- Information provided:

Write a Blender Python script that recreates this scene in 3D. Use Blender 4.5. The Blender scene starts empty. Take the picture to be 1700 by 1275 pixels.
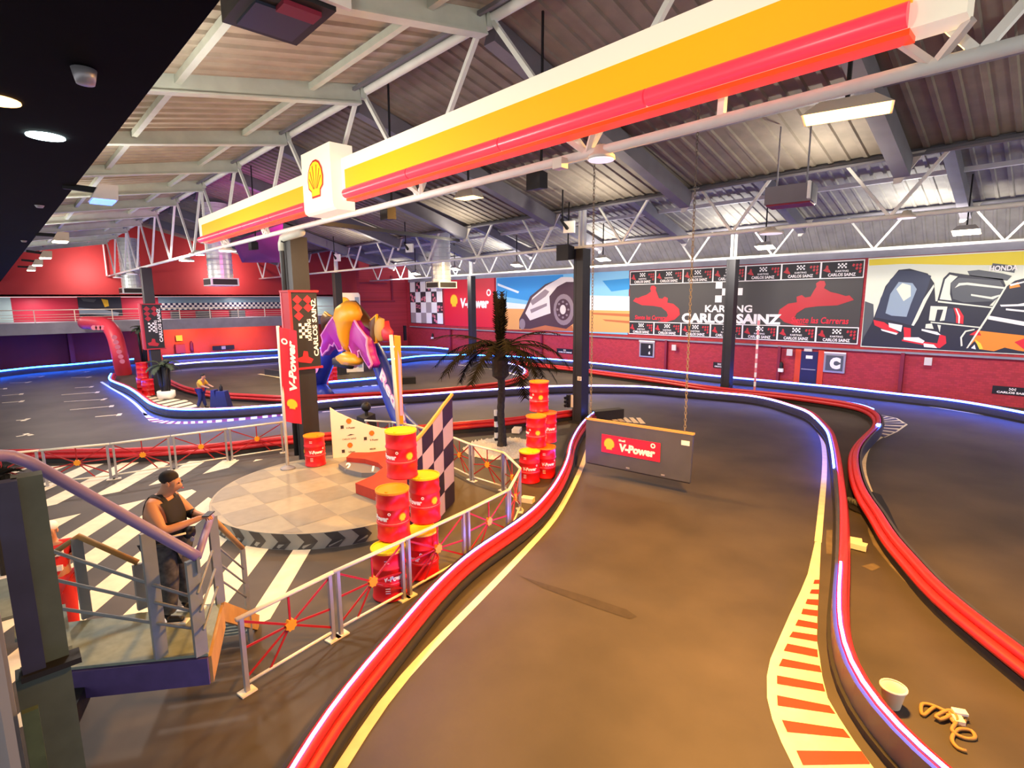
import bpy, bmesh, math, random
from mathutils import Vector as V, Matrix
random.seed(7)
C = bpy.context.scene.collection
PI = math.pi
# ---------------------------------------------------------------- camera
CR = V((0.68906438, 0.72465147, -0.00839803)); CU = V((-0.10628977, 0.11251936, 0.98794832)); CD = V((-0.71686314, 0.67986737, -0.15455612))
F = 890.0; H = 5.0
def ray(px, py): return (px-850)*CR-(py-637.5)*CU+F*CD
def G(px, py, z=0.0):
    v = ray(px, py); t = (z-H)/v.z; return V((v.x*t, v.y*t, z))
def onY(px, py, Y):
    v = ray(px, py); t = Y/v.y; return V((v.x*t, Y, H+v.z*t))
def onX(px, py, X):
    v = ray(px, py); t = X/v.x; return V((X, v.y*t, H+v.z*t))
def onP(px, py, P0, n):
    v = ray(px, py); t = (P0-V((0, 0, H))).dot(n)/v.dot(n); return V((0, 0, H))+v*t
def zat(px, py, b):
    v = ray(px, py); return H+v.z/math.hypot(v.x, v.y)*math.hypot(b.x, b.y)
cam = bpy.data.cameras.new('camera'); cam.sensor_width = 36; cam.lens = 36*F/1700; cam.clip_end = 300
co = bpy.data.objects.new('camera', cam); C.objects.link(co)
m = Matrix((CR, CU, -CD)).transposed().to_4x4(); m.translation = V((0, 0, H)); co.matrix_world = m
bpy.context.scene.camera = co
# ---------------------------------------------------------------- materials
def lin(h):
    if isinstance(h, str):
        h = h.lstrip('#'); c = [int(h[i:i+2], 16)/255 for i in (0, 2, 4)]
    else: c = h
    return tuple(x/12.92 if x <= .04045 else ((x+.055)/1.055)**2.4 for x in c)+(1,)
def mat(name, col, rough=.5, metal=0, emit=0, ecol=None, noise=0, scale=5, bump=0, col2=None, kind='noise', spec=.5):
    M = bpy.data.materials.new(name); M.use_nodes = True; nt = M.node_tree; b = nt.nodes['Principled BSDF']
    c = lin(col); b.inputs['Base Color'].default_value = c; b.inputs['Roughness'].default_value = rough; b.inputs['Metallic'].default_value = metal
    b.inputs['Specular IOR Level'].default_value = spec
    if emit:
        b.inputs['Emission Color'].default_value = lin(ecol) if isinstance(ecol, str) else ((tuple(ecol)+(1,)) if ecol else c); b.inputs['Emission Strength'].default_value = emit
    if noise or bump:
        tc = nt.nodes.new('ShaderNodeTexCoord'); n = nt.nodes.new('ShaderNodeTexNoise' if kind == 'noise' else 'ShaderNodeTexBrick')
        n.inputs['Scale'].default_value = scale
        fac = n.outputs[0]
        if kind == 'noise': n.inputs['Detail'].default_value = 6; nt.links.new(tc.outputs['Object'], n.inputs['Vector'])
        else:
            mp = nt.nodes.new('ShaderNodeMapping'); mp.inputs['Rotation'].default_value = (PI/2, 0, 0); nt.links.new(tc.outputs['Object'], mp.inputs['Vector']); nt.links.new(mp.outputs[0], n.inputs['Vector'])
            n.inputs['Color1'].default_value = (.2, .2, .2, 1); n.inputs['Color2'].default_value = (.9, .9, .9, 1); n.inputs['Mortar'].default_value = (0, 0, 0, 1); n.inputs['Mortar Size'].default_value = .03
        if noise:
            r = nt.nodes.new('ShaderNodeValToRGB'); c2 = lin(col2) if col2 else tuple(x*(1-noise) for x in c[:3])+(1,)
            r.color_ramp.elements[0].color = c2; r.color_ramp.elements[1].color = tuple(min(1, x*(1+noise*.5)) for x in c[:3])+(1,)
            r.color_ramp.elements[0].position = .3; r.color_ramp.elements[1].position = .7
            nt.links.new(fac, r.inputs[0]); nt.links.new(r.outputs[0], b.inputs['Base Color'])
        if bump:
            bp = nt.nodes.new('ShaderNodeBump'); bp.inputs['Strength'].default_value = bump; bp.inputs['Distance'].default_value = .02
            nt.links.new(fac, bp.inputs['Height']); nt.links.new(bp.outputs[0], b.inputs['Normal'])
    return M
M = {}
def mk(k, *a, **kw): M[k] = mat(k, *a, **kw)
mk('asphalt', '#443e39', .62, noise=.42, scale=.55, bump=.15)
mk('dark_streak', '#342d28', .7, noise=.3, scale=6)
mk('dust', '#62584d', .9, noise=.3, scale=3)
mk('line', '#e8dcc0', .6, noise=.12, scale=4)
mk('kerb_red', '#cf2f18', .6, noise=.15, scale=6)
mk('brick', '#a92c36', .7, noise=.16, scale=2.4, kind='brick', bump=.15)
mk('red_wall', '#ad2c2c', .6, noise=.1, scale=.7)
mk('dark_red', '#7d1430', .6, noise=.12, scale=.8)
mk('orange_wall', '#d8431f', .6, noise=.1, scale=.8)
mk('pink_panel', '#cc2444', .5)
mk('concrete', '#8c8c94', .7, noise=.15, scale=1.5)
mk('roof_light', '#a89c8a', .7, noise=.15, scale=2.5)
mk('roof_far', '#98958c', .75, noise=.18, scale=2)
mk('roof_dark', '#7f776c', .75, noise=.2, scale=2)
mk('steel', '#c3cabd', .5, noise=.1, scale=3)
mk('truss', '#e6e8e2', .45, noise=.06, scale=4)
mk('beam_dark', '#74737a', .6, noise=.1, scale=2)
mk('black', '#0b0a0e', .6)
mk('soffit', '#09080c', .95, noise=.2, scale=4, spec=.1)
mk('black_gloss', '#141418', .3)
mk('column', '#232326', .5, noise=.15, scale=3)
mk('rubber', '#1c1a1c', .7, noise=.25, scale=5)
mk('panel', '#3a3a46', .45, noise=.12, scale=3)
mk('red_tube', '#b9262d', .38, noise=.08, scale=5)
mk('led', '#ffffff', .5, emit=30, ecol=(.03, .11, 1.0))
mk('led_cyan', '#ffffff', .5, emit=46, ecol=(.005, .12, 1.0))
mk('led_white', '#ffffff', .5, emit=16, ecol=(.22, .24, 1.0))
mk('drum_red', '#d6171f', .32)
mk('drum_yellow', '#f2c414', .35)
mk('drum_orange', '#ef8f1c', .35)
mk('white', '#f2efe8', .5)
mk('white_metal', '#d9d4cc', .45)
mk('cream', '#efe5cf', .6)
mk('tan', '#c59a55', .6)
mk('rail_paint', '#e3dcc8', .45)
mk('galv', '#a4a3a8', .4, metal=.4)
mk('spoke', '#a31717', .5)
mk('hub', '#e79a18', .5)
mk('stair', '#7c8286', .5, noise=.12, scale=4)
mk('stair_rail', '#7a6a9a', .45)
mk('stair_plate', '#7e8a80', .6, noise=.2, scale=9)
mk('stair_tan', '#a8834a', .6, noise=.2, scale=5)
mk('stair_purple', '#4f3f74', .6, noise=.2, scale=5)
mk('green_steel', '#46524a', .55, noise=.2, scale=4)
mk('blue_steel', '#2a2c4a', .5, noise=.2, scale=4)
mk('sign_white', '#f3ecd4', .5, emit=.32, ecol='#fff3d8')
mk('sign_yellow', '#f7b004', .5, emit=.36, ecol='#ffb40c')
mk('sign_red', '#f04050', .3, emit=.5, ecol='#ff3a50')
mk('sign_orange', '#e8460a', .4, emit=.55, ecol='#ff3a00')
mk('sign_grey', '#8a8177', .6)
mk('logo_yellow', '#ffdc10', .5, emit=.25, ecol='#ffe030')
mk('logo_red', '#d8301c', .5)
mk('poster_red', '#d51f33', .5)
mk('vp_red', '#d91f3a', .5)
mk('charcoal', '#3b3939', .55)
mk('banner_dark', '#1d1c20', .6)
mk('banner_red', '#b01f30', .6)
mk('emblem_y', '#f6c52a', .5)
mk('emblem_o', '#ef7d1e', .5)
mk('gate_grey', '#4c4e56', .5, noise=.12, scale=2)
mk('bark', '#3e3834', .9, noise=.3, scale=12, bump=.5)
mk('frond', '#0d0d0b', .95, noise=.3, scale=6, spec=.1)
mk('frond_green', '#3c4a34', .7, noise=.3, scale=6)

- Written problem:
Quote exactly the line containing "mk('roof_dark', '#7f776c', .75, noise=.2, scale=2)" and every later line through the end of the listing, and no other lines.

- Response:
mk('roof_dark', '#7f776c', .75, noise=.2, scale=2)
mk('steel', '#c3cabd', .5, noise=.1, scale=3)
mk('truss', '#e6e8e2', .45, noise=.06, scale=4)
mk('beam_dark', '#74737a', .6, noise=.1, scale=2)
mk('black', '#0b0a0e', .6)
mk('soffit', '#09080c', .95, noise=.2, scale=4, spec=.1)
mk('black_gloss', '#141418', .3)
mk('column', '#232326', .5, noise=.15, scale=3)
mk('rubber', '#1c1a1c', .7, noise=.25, scale=5)
mk('panel', '#3a3a46', .45, noise=.12, scale=3)
mk('red_tube', '#b9262d', .38, noise=.08, scale=5)
mk('led', '#ffffff', .5, emit=30, ecol=(.03, .11, 1.0))
mk('led_cyan', '#ffffff', .5, emit=46, ecol=(.005, .12, 1.0))
mk('led_white', '#ffffff', .5, emit=16, ecol=(.22, .24, 1.0))
mk('drum_red', '#d6171f', .32)
mk('drum_yellow', '#f2c414', .35)
mk('drum_orange', '#ef8f1c', .35)
mk('white', '#f2efe8', .5)
mk('white_metal', '#d9d4cc', .45)
mk('cream', '#efe5cf', .6)
mk('tan', '#c59a55', .6)
mk('rail_paint', '#e3dcc8', .45)
mk('galv', '#a4a3a8', .4, metal=.4)
mk('spoke', '#a31717', .5)
mk('hub', '#e79a18', .5)
mk('stair', '#7c8286', .5, noise=.12, scale=4)
mk('stair_rail', '#7a6a9a', .45)
mk('stair_plate', '#7e8a80', .6, noise=.2, scale=9)
mk('stair_tan', '#a8834a', .6, noise=.2, scale=5)
mk('stair_purple', '#4f3f74', .6, noise=.2, scale=5)
mk('green_steel', '#46524a', .55, noise=.2, scale=4)
mk('blue_steel', '#2a2c4a', .5, noise=.2, scale=4)
mk('sign_white', '#f3ecd4', .5, emit=.32, ecol='#fff3d8')
mk('sign_yellow', '#f7b004', .5, emit=.36, ecol='#ffb40c')
mk('sign_red', '#f04050', .3, emit=.5, ecol='#ff3a50')
mk('sign_orange', '#e8460a', .4, emit=.55, ecol='#ff3a00')
mk('sign_grey', '#8a8177', .6)
mk('logo_yellow', '#ffdc10', .5, emit=.25, ecol='#ffe030')
mk('logo_red', '#d8301c', .5)
mk('poster_red', '#d51f33', .5)
mk('vp_red', '#d91f3a', .5)
mk('charcoal', '#3b3939', .55)
mk('banner_dark', '#1d1c20', .6)
mk('banner_red', '#b01f30', .6)
mk('emblem_y', '#f6c52a', .5)
mk('emblem_o', '#ef7d1e', .5)
mk('gate_grey', '#4c4e56', .5, noise=.12, scale=2)
mk('bark', '#3e3834', .9, noise=.3, scale=12, bump=.5)
mk('frond', '#0d0d0b', .95, noise=.3, scale=6, spec=.1)
mk('frond_green', '#3c4a34', .7, noise=.3, scale=6)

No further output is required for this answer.